Speaker
Description
Plasmonic or generally nanophotonic systems have been usually investigated by optical and electron beam spectroscopic methods. However, as a rule, each of them has been applied for individual samples separately without direct comparison of their results. We take up this challenge and report on the correlative electron and optical spectroscopy applied for an exploration of fundamental phenomena associated with nanostructured systems possessing both infrared phonon polaritons (PhPs) and plasmon polaritons (PPs). More specifically, we have studied an electromagnetic coupling between MIR PhPs in a silicon dioxide membrane and low-energy localized surface plasmon (LSP) modes formed by the confinement of PPs in micrometre-long gold antennas. We have found that far-field IR spectra can be substantially different from EEL spectra, which we confirm by experiments supported by numerical simulations and analytical modelling. We show that by precisely positioning the electron beam, the coupling between the polaritonic excitations can selectively trigger either uncoupled PhPs or coupled LSPs/PhPs. Based on our understanding of the focused-beam excitation of the polaritonic system, we also present a post-processing analysis in the EEL spectra that facilitates the identification of the new hybrid modes and allows an easier comparison to the far-field optical spectra.

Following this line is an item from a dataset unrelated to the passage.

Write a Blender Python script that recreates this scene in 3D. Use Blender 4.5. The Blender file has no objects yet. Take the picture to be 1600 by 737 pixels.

In addition to this study, we will present a complementary analysis of the electromagnetic coupling between localized surface plasmons in gold rectangular antennas and MIR PhPs in a silicon dioxide thin film on a semi-infinite silicon substrate. Even though the underlying principles in this system have been previously described, we complement these results with a detailed analysis of the resultant hybrid modes based on a coupled oscillator model, realistic SiO2 dielectric function, as well as by the calculation of the Hopfield mixing coefficients.